Developing a Fast Break Offense in Basketball - dummies

Developing a Fast Break Offense in Basketball

To fast break means simply to push the ball upcourt before the defense has a chance to set up. The key to running an effective fast break is to get the ball to the middle of the floor (that is, away from the sidelines). The defense then must play one of three options: a pass to the left, a pass to the right, or the player with the ball keeps it.

The player with the ball must decide what to do by the time she reaches the foul line: pass it, continue driving, or stop and shoot. Don’t force a shot on a fast break if it’s not there. Good teams transfer right into their set offense.

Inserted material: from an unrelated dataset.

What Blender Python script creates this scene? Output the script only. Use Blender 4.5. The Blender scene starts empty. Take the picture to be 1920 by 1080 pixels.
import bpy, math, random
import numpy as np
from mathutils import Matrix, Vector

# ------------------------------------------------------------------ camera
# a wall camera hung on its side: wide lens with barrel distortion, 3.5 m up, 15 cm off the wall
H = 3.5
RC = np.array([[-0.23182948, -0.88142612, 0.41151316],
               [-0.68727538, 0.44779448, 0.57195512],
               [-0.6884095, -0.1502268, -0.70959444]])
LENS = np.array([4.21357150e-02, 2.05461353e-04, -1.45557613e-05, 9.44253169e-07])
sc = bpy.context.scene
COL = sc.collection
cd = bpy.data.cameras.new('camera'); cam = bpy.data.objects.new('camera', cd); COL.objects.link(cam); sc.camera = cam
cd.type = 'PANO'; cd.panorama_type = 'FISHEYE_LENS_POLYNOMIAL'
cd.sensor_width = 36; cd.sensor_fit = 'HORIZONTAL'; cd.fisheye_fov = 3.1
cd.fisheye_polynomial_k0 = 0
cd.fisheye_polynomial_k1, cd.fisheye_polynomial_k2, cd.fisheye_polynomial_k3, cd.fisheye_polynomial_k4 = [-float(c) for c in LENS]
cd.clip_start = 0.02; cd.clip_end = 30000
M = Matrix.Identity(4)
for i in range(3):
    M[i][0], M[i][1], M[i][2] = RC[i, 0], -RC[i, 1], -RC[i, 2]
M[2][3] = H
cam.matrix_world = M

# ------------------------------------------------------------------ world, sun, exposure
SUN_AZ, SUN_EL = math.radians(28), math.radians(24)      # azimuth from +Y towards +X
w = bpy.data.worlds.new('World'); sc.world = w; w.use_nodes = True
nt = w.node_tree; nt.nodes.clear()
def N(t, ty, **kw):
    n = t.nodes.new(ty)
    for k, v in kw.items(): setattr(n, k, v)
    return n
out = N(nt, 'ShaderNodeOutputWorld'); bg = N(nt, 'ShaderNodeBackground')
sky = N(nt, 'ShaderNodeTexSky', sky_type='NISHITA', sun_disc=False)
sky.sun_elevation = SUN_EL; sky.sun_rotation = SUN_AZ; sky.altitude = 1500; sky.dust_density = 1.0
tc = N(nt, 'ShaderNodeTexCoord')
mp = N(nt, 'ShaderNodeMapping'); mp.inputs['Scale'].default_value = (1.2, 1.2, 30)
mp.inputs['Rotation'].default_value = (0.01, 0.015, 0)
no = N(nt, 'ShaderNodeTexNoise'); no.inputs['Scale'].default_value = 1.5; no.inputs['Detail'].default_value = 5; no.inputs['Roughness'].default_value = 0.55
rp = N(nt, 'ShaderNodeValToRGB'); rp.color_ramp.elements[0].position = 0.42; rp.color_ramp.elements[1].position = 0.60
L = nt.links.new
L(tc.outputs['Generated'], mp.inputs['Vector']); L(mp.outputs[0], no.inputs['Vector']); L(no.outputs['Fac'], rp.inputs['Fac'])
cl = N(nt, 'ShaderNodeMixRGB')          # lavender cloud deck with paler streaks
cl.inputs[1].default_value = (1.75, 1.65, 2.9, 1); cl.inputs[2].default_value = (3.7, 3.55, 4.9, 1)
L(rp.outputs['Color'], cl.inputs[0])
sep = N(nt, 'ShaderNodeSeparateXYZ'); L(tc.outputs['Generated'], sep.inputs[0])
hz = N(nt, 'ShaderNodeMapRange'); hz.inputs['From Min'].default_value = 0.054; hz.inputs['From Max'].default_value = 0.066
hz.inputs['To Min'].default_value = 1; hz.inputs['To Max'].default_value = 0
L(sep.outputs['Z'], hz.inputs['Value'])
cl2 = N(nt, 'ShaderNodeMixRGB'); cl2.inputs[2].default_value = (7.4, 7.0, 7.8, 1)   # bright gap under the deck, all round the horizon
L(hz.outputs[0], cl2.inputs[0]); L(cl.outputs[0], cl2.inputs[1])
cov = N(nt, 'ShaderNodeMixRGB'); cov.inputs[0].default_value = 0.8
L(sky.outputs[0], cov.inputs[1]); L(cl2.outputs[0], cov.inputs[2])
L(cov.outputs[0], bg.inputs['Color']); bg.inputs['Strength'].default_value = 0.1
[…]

When Sonny Allen was coaching at Old Dominion, he numbered certain spots on the floor and assigned individual players to run to each spot — such as a corner or wing — on the fast break. Even after allowing a score, Sonny had his players do this. This drill gave new meaning to the phrase, “See Spot run.”

Why the fast break works

The offense usually outnumbers the defense, whether it’s three on two, three on one, or two on one. The job of the ball handler on the fast break, especially in the latter two scenarios, is to force the defender to commit and then to hit the open teammate.

Drill: The three-man weave

This drill involves no dribbling. Three players, spaced about 15 feet apart, start out on the baseline. The player in the middle passes to a wing and then runs toward that player and behind him. The player who caught the pass throws it across to the third player, running toward and behind him as well. And so on. Do this until the player who catches the ball is just above the far foul line, and then treat the situation like a fast break: The receiver passes to one of his two teammates on the wing (a bounce pass) or keeps it and shoots or drives.

The benefit of this drill is that players learn to pass on the run and understand the concept of filling the lanes on the fast break.

Drill: The three-on-two, two-on-one

Position two defenders at the far end of the court — one at the foul line and one in the lane. Then start your three offensive players upcourt, either in a three-man weave or passing back and forth to simulate a fast break. When they approach the far end, you have a three-on-two situation. The offense must take the ball to the basket immediately.

When the defense retrieves the ball, either on a rebound or after a made basket, the two defenders run a fast break against the former offensive player who was closest to the offense’s basket when the offense lost possession of the ball. The two other players remain on defense when the ball returns to that end of the court.